Ultra-low-power AI accelerator startup Syntiant has raised another $35 million in a series C round of funding to bring the total raised by the company to $65 million. Syntiant, whose 66 staff work out of Irvine, Calif., also announced that it has hit a shipping milestone with 1 million parts in the hands of customers.

Third round
Syntiant’s C round was led by Microsoft’s VC fund, M12, and Applied Ventures, the VC arm of Applied Materials.

Kurt Busch (Image: Syntiant)

“[$35m] gets us pretty far into growing our sales team and ramping our revenue,” Syntiant CEO Kurt Busch told EE Times. “We have the second-generation chip already back in the lab, which we expect to announce before the end of the year… this funding will also be used to fund development of third generation silicon and build out our customer base.”

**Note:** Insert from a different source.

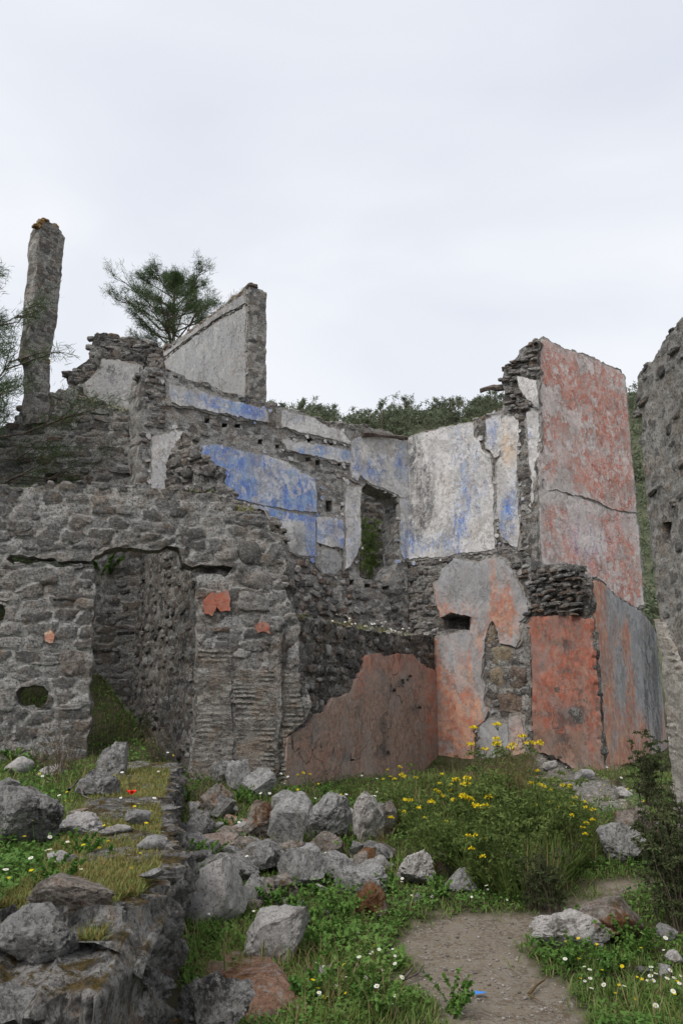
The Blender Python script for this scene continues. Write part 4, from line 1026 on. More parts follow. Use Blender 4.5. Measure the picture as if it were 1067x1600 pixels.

While Syntiant’s first-gen chip is suitable for sensor processing and voice processing (wake word detection, command detection and speaker ID), the second gen will add expand capabilities for both audio and image processing, and Syntiant is aiming for understanding conversational speech and more advanced context awareness functionality with its third gen. The company also develops neural networks that optimizes for its hardware and data training pipelines.

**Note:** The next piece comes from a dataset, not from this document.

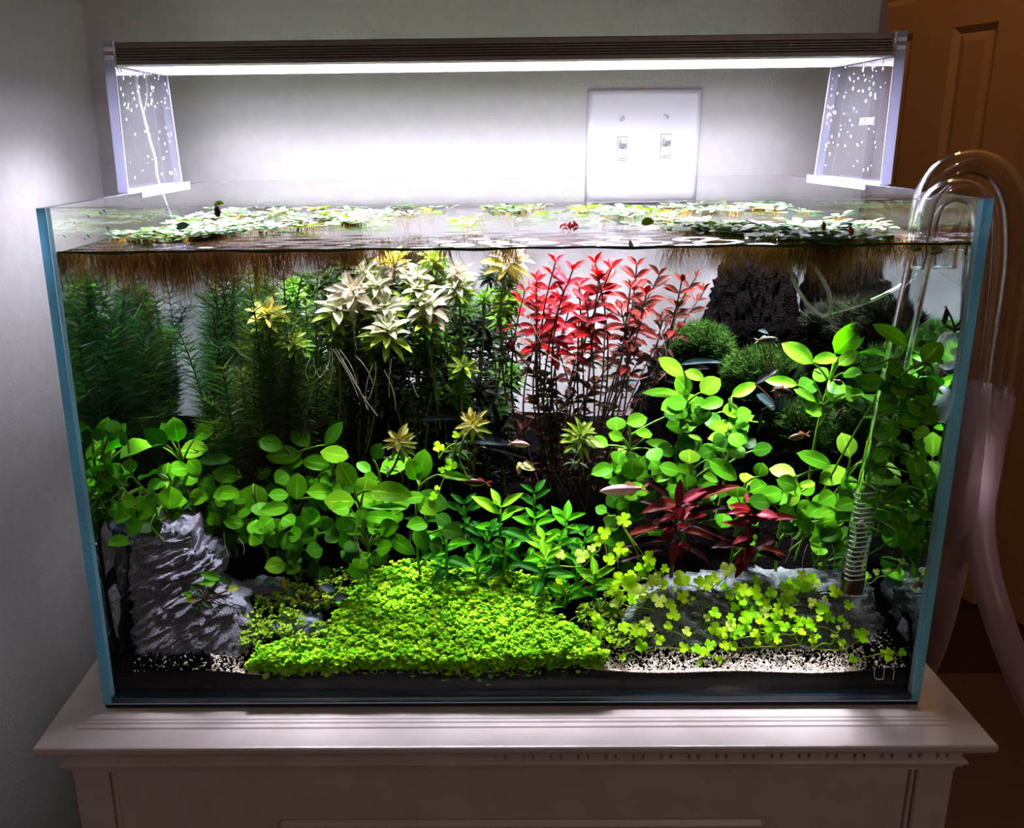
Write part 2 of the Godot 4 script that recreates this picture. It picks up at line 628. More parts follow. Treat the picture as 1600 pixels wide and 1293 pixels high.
func stand() -> void:
	var white := mat("white_lacquer", Color(0.69, 0.66, 0.64), 0.34)
	grainy(white, 4.0, noise_tex(0.02, 4, Color(0.93, 0.92, 0.9), Color(1, 1, 1), 256, false, 4, 5), noise_tex(0.03, 3, Color.BLACK, Color.WHITE, 256, false, 4, 6), 0.015)
	var t := thing("aquarium_stand", Vector3(0, FLOOR, -0.17), "white painted cabinet stand with a moulded top carrying the planted fish tank", "cabinet")
	var m := MB.new()
	var yt := -0.0035
	m.quad(Vector3(-0.3, yt, -0.388), Vector3(0.3, yt, -0.388), Vector3(0.3, yt, 0.006), Vector3(-0.3, yt, 0.006))
	sweep(m, [Vector2(0.0355, yt), Vector2(0.029, yt), Vector2(0.028, yt - 0.0007), Vector2(0.026, yt - 0.0008), Vector2(0.025, yt - 0.0017), Vector2(0.0215, yt - 0.0018), Vector2(0.0205, yt - 0.0028),
		Vector2(0.002, yt - 0.003), Vector2(0.0006, yt - 0.0034), Vector2(0.0, yt - 0.0045), Vector2(0.0, yt - 0.0075), Vector2(0.0008, yt - 0.0095), Vector2(0.002, yt - 0.0103), Vector2(0.022, yt - 0.0104)])
	part(t, "top_board", m.mesh(), white)
	var c := MB.new()
	var cove := [Vector2(0.004, -0.0138), Vector2(0.004, -0.0158), Vector2(0.007, -0.0166)]
	for k in 7:
		var a := PI / 2 * k / 6
		cove.append(Vector2(0.0075 + 0.0075 * sin(a), -0.0170 - 0.0105 * (1 - cos(a))))
	cove.append_array([Vector2(0.0125, -0.0285), Vector2(0.0112, -0.0298), Vector2(0.0115, -0.0315), Vector2(0.0135, -0.0325), Vector2(0.0140, -0.0350), Vector2(0.0165, -0.0360), Vector2(0.0168, -0.0395)])
	sweep(c, cove)
	part(t, "crown_moulding", c.mesh(), white)
	var fl := MB.new()       # slender upright ribs in pairs along the hollow of the moulding
	fl.tube(PackedVector3Array([Vector3(0, 0.0052, -0.0012), Vector3(0, 0.002, 0.0005), Vector3(0, -0.002, 0.0), Vector3(0, -0.0045, -0.0012)]), 0.0007, 0.0007, 5, true)
	var rib := fl.mesh()
	var x := -0.01
	while x < 0.312:
		for dx in [0.0, 0.0068]:
			part(t, "moulding_rib", rib, white, Transform3D(Basis(), Vector3(x + dx, -0.0225, SZ - 0.0130)))
		x += 0.0196
	# carcass with a framed front
	var yb := FLOOR
	var bx := SX - 0.017
	var bz := SZ - 0.017
	var body := MB.new()
	body.rbox(Vector3(-bx, yb, -0.388), Vector3(bx, -0.0355, bz - 0.004), 0.001)
	part(t, "body", body.mesh(), white)
	var stiles := MB.new()
	stiles.rbox(Vector3(-bx, yb, bz - 0.008), Vector3(-bx + 0.026, -0.036, bz), 0.0012)
	part(t, "stile", stiles.mesh(), white)
	var st2 := MB.new()
	st2.rbox(Vector3(bx - 0.026, yb, bz - 0.008), Vector3(bx, -0.036, bz), 0.0012)
	part(t, "stile", st2.mesh(), white)
	for s in [-1.0, 1.0]:
		var bead := MB.new()
		bead.tube(PackedVector3Array([Vector3(s * (bx - 0.0285), -0.04, bz - 0.0035), Vector3(s * (bx - 0.0285), yb, bz - 0.0035)]), 0.002, 0.002, 8)
		part(t, "bead", bead.mesh(), white)
	var pn := MB.new()
	pn.rbox(Vector3(-0.172, -0.42, bz - 0.006), Vector3(0.187, -0.084, bz + 0.001), 0.003)
	part(t, "door_panel", pn.mesh(), white)
	var base := MB.new()
	base.rbox(Vector3(-bx - 0.008, yb, -0.385), Vector3(bx + 0.008, yb + 0.08, bz + 0.008), 0.004)
	part(t, "plinth", base.mesh(), white)
	whole("foam_mat", slab_box(Vector3(-0.2995, -0.0034, -0.3595), Vector3(0.2995, -0.0002, -0.0005)), mat("black_foam", Color(0.012, 0.013, 0.016), 0.8), "thin black foam mat under the glass tank", "mat")

# ---------------------------------------------------------------- the glass tank
const TX := 0.3
const TH := 0.3608
const TD := 0.36
const GT := 0.006

func pane_faces(lo: Vector3, hi: Vector3) -> MB:
	var m := MB.new()
	m.rbox(lo, hi, 0.0004)
	return m

func tank() -> void:
	var clear := glass("clear_glass", Color(0.86, 0.93, 0.95, 0.0))
	var lowiron := glass("low_reflection_glass", Color(0.9, 0.94, 0.95, 0.0))
	lowiron.metallic_specular = 0.27
	var rimm := mat("glass_rim", Color(0.30, 0.32, 0.38), 0.15)
	var cut := mat("cut_glass_edge", Color(0.42, 0.74, 0.84), 0.25)      # the bluish ground edge of the panes
	cut.backlight_enabled = true
	cut.backlight = Color(0.5, 0.85, 1.0)
	var joint := mat("bonded_joint", Color(0.45, 0.68, 0.74), 0.3)
	joint.backlight_enabled = true
	joint.backlight = Color(0.65, 0.92, 1.0)
	var base_edge := mat("glass_base_edge", Color(0.05, 0.16, 0.21), 0.08)
	var t := thing("aquarium", Vector3(0, 0, -0.18), "rimless rectangular glass fish tank with bluish glass edges, full of plants", "aquarium")
	# front and back panes stand between the side panes; large faces are single sheets of clear glass with the pane's thickness between them
	for z in [[-GT, 0.0, "front_pane"], [-TD, -TD + GT, "back_pane"]]:
		var m := MB.new()
		var xs := TX - GT
		m.quad(Vector3(-xs, TH, z[1]), Vector3(xs, TH, z[1]), Vector3(xs, GT, z[1]), Vector3(-xs, GT, z[1]))
		m.quad(Vector3(xs, TH, z[0]), Vector3(-xs, TH, z[0]), Vector3(-xs, GT, z[0]), Vector3(xs, GT, z[0]))
		var p := part(t, z[2], m.mesh(), lowiron if z[0] > -0.1 else clear)
		var rim := MB.new()
		rim.quad(Vector3(-xs, TH, z[0]), Vector3(xs, TH, z[0]), Vector3(xs, TH, z[1]), Vector3(-xs, TH, z[1]))
		part(p, "top_edge", rim.mesh(), rimm)
	var wet := mat("submerged_glass", Color(0.70, 0.78, 0.78), 0.04, 1.0)     # seen through the front, the wet side glass reflects like a mirror (total reflection)
	for s in [-1.0, 1.0]:
		var m := MB.new()
		var x0: float = s * TX
		var x1: float = s * (TX - GT)
		m.quad(Vector3(x0, TH, 0), Vector3(x0, TH, -TD), Vector3(x0, GT, -TD), Vector3(x0, GT, 0))
		m.quad(Vector3(x1, TH, 0), Vector3(x1, TH, -TD), Vector3(x1, WATER, -TD), Vector3(x1, WATER, 0))
		var p := part(t, "side_pane", m.mesh(), clear)
		var w := MB.new()
		w.quad(Vector3(x1 - s * 0.0004, WATER, -GT), Vector3(x1 - s * 0.0004, WATER, -TD + GT), Vector3(x1 - s * 0.0004, GT, -TD + GT), Vector3(x1 - s * 0.0004, GT, -GT))
		part(p, "submerged_face", w.mesh(), wet)
		var e := MB.new()
		var a := minf(x0, x1)
		var b := maxf(x0, x1) 
		e.quad(Vector3(a, TH, 0), Vector3(b, TH, 0), Vector3(b, 0, 0), Vector3(a, 0, 0))
		part(p, "front_edge", e.mesh(), cut)
		var seam := MB.new()      # the bonded joint where the front pane butts against the side pane
		seam.quad(Vector3(x1 - s * 0.0003, TH, 0), Vector3(x1 - s * 0.0003, TH, -GT), Vector3(x1 - s * 0.0003, 0, -GT), Vector3(x1 - s * 0.0003, 0, 0))
		part(p, "seam", seam.mesh(), joint)
		var rim := MB.new()
		rim.quad(Vector3(a, TH, -TD), Vector3(b, TH, -TD), Vector3(b, TH, 0), Vector3(a, TH, 0))
		part(p, "top_edge", rim.mesh(), rimm)
		var sc := MB.new()     # clear silicone seam along the front corner, with faint diagonal marks
		for k in 46:
			var y := 0.008 + k * 0.0032 * (1 + k * 0.016)
			if y > TH - 0.01:
				break
			sc.tube(PackedVector3Array([Vector3(a + 0.0003, y + (0.003 if s < 0 else 0.0), 0.0002), Vector3(b - 0.0003, y + (0.0 if s < 0 else 0.003), 0.0002)]), 0.00014, 0.00014, 4)
		part(p, "edge_mark", sc.mesh(), mat("pale_glass_mark", Color(0.6, 0.85, 0.9), 0.3)).set_meta("kind", "stuff")
	var bm := MB.new()
	bm.rbox(Vector3(-TX + GT, 0.0, -TD), Vector3(TX - GT, GT, 0.0), 0.0007)
	var bp := part(t, "bottom_pane", bm.mesh(), base_edge)
	var bright := MB.new()  # pale rod: the glass edge's highlight put into its colour
	bright.tube(PackedVector3Array([Vector3(-TX + GT, 0.0009, 0.0001), Vector3(TX - GT, 0.0009, 0.0001)]), 0.0005, 0.0005, 6)
	part(bp, "polished_edge", bright.mesh(), mat("edge_highlight", Color(0.62, 0.80, 0.95), 0.15))
	# etched emblem in the lower corner: a u and an n drawn as one line, small letters under it
	var etch := mat("etched_white", Color(0.62, 0.64, 0.68), 0.6)
	var em := MB.new()
	var pts := [at(1367.3, 1041.5, 0.0006), at(1365.8, 1055, 0.0006), at(1367.5, 1059, 0.0006), at(1371, 1061, 0.0006), at(1380, 1060.6, 0.0006), at(1382.2, 1042, 0.0006), at(1391, 1041.8, 0.0006), at(1395.5, 1044, 0.0006), at(1397.3, 1048, 0.0006), at(1395.5, 1061, 0.0006)]
	for k in pts.size() - 1:
		em.tube(PackedVector3Array([pts[k], pts[k + 1]]), 0.00030, 0.00030, 6, true)
	part(t, "emblem", em.mesh(), etch)
	var fm := MB.new()     # seven faint marks under it, too worn to read
	for k in 7:
		var q := at(1364.3 + k * 5.1, 1066, 0.0005)
		fm.tube(PackedVector3Array([q + Vector3(0, 0.0006, 0), q - Vector3(0, 0.0006, 0)]), 0.00035, 0.00035, 5, true)
	part(t, "faint_mark", fm.mesh(), mat("faint_etching", Color(0.20, 0.20, 0.22), 0.7))
	for k in 16:     # dried drops and specks on the panes
		var sp := MB.new()
		var c: Vector3 = [at(r(90, 170), r(330, 375), -GT - 0.0004), at(r(1380, 1520), r(325, 380), -GT - 0.0004)][k % 2]
		var rr := r(0.0004, 0.0011)
		sp.tube(PackedVector3Array([c + Vector3(-rr, rr, 0), c, c + Vector3(rr * 0.4, -rr, 0)]), rr * 0.5, rr * 0.3, 5, true)
		part(t, "speck", sp.mesh(), mat("dried_speck", Color(0.22, 0.18, 0.2), 0.6))
	water()

func sys_font(bold: bool) -> SystemFont:
	var f := SystemFont.new()
	f.font_names = PackedStringArray(["Droid Sans"])
	if bold:
		f.font_weight = 700
	return f

func wave(x: float, z: float) -> float:
	var n := 0.0006 * sin(x * 60 + z * 210 + 2 * sin(x * 23)) + 0.0005 * sin(x * 110 - z * 300 + 1.7) + 0.0004 * sin(z * 520 + x * 37)
	var calm := smoothstep(-0.14, -0.03, z) * (0.32 + 0.65 * smoothstep(-0.12, 0.06, x))
	return n * (0.25 + calm) + 0.0025 * exp(-(0.0 - z - 0.0066) / 0.0015)

func water() -> void:
	var m := MB.new()
	var rows := []
	var zs := []
	var z := -0.0066
	while z > -0.3535:
		zs.append(z)
		z -= 0.0007 if z > -0.012 else 0.0025
	zs.append(-0.3535)
	zs.reverse()
	zs.reverse()
	for k in zs.size():
		var row := PackedVector3Array()
		for q in 181:
			var x := -0.2935 + 0.587 * q / 180.0
			row.append(Vector3(x, WATER + wave(x, zs[k]), zs[k]))
		rows.append(row)
	m.grid(rows)
	var surf := glass("water_surface", Color(0.80, 0.85, 0.86, 0.0), 0.0)
	var t := thing("water", Vector3(0, WATER, -0.18), "rippled water surface filling the glass tank to below the rim", "water")
	part(t, "surface", m.mesh(), surf)
	var men := MB.new()      # waterline strip; the dark band of refraction is put into its colour
	var top := PackedVector3Array()
	var low := PackedVector3Array()
	for q in 121:
		var x := -0.2935 + 0.587 * q / 120.0
		var wob := 0.0004 * sin(x * 55) + 0.0003 * sin(x * 131 + 1)
		top.append(Vector3(x, WATER + 0.0008 + wob * 0.5, -0.0066))
		low.append(Vector3(x, WATER - 0.0009 + wob, -0.0068))
	men.grid([low, top])
	part(t, "meniscus", men.mesh(), mat("refraction_band", Color(0.12, 0.24, 0.07), 0.2))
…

“The state of ML today is there are few companies who can take raw silicon and do stuff with it – these tend to be the industry whales – Google or Amazon,” Busch said. “To make mass market silicon useable, you need to have the training pipeline and the data because those are not readily commercially available to most companies.”

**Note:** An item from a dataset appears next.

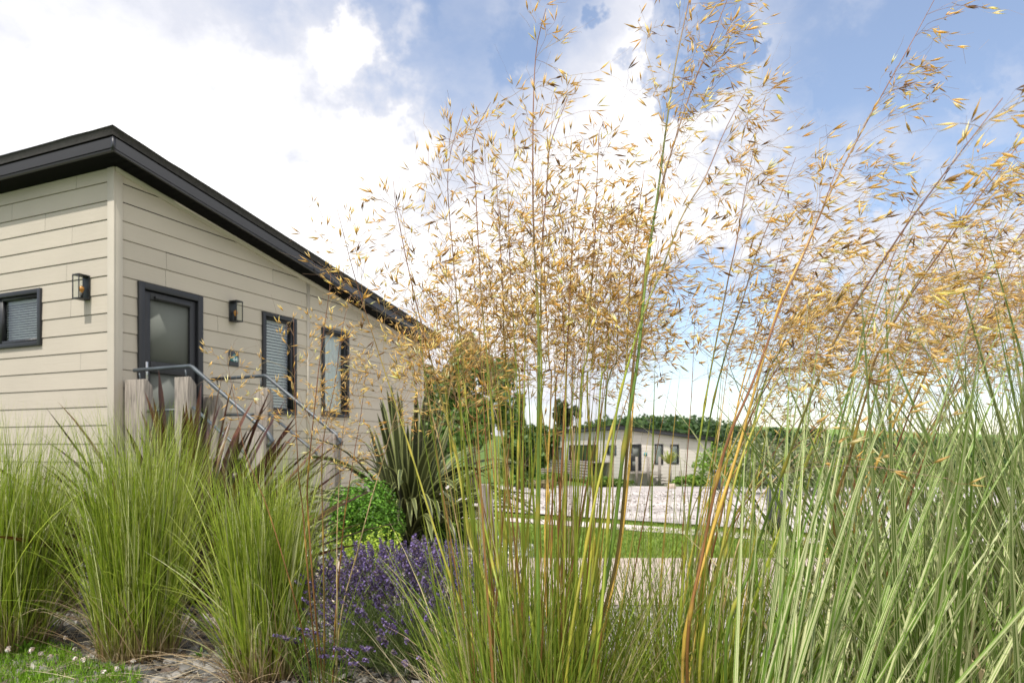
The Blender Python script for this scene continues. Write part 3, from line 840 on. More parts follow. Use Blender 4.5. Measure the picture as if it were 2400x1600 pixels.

Syntiant’s offering is therefore positioned to be a turnkey solution, supplied together with trained neural networks for the specific application.

Hitting a million
The one million parts shipped to date includes both NDP100 and NDP101 parts since the company’s first production orders in September 2019. Both are manufactured at UMC in Singapore. The NDP100 is 1.4 x 1.8mm while the NDP 101 is slightly larger and includes more I/O options.

Syntiant’s NDP100 has a tiny form factor designed for cell phones (Image: Syntiant)

The parts are primarily used for wake word detection and speaker ID. Keyword detection can be done using the NDP100 with Syntiant’s neural network with just 3.4 µJ of energy at a maximum throughput of 100 audio frames per second. Syntiant’s figures have an Arm-M4 based microcontroller using 658 µJ at maximum 5 fps for the same task, though a different neural network is used.

Most of the million units sold have gone into laptops and cell phones, according to Busch, though he declined to name any customers. While most of the parts shipped so far are listening for speech, Busch said the company also has design wins in systems that use accelerometers or gas sensors, where Syntiant also develops neural networks for anomaly detection.

Production of Syntiant’s second generation device is on track for Q4 2020, said Busch.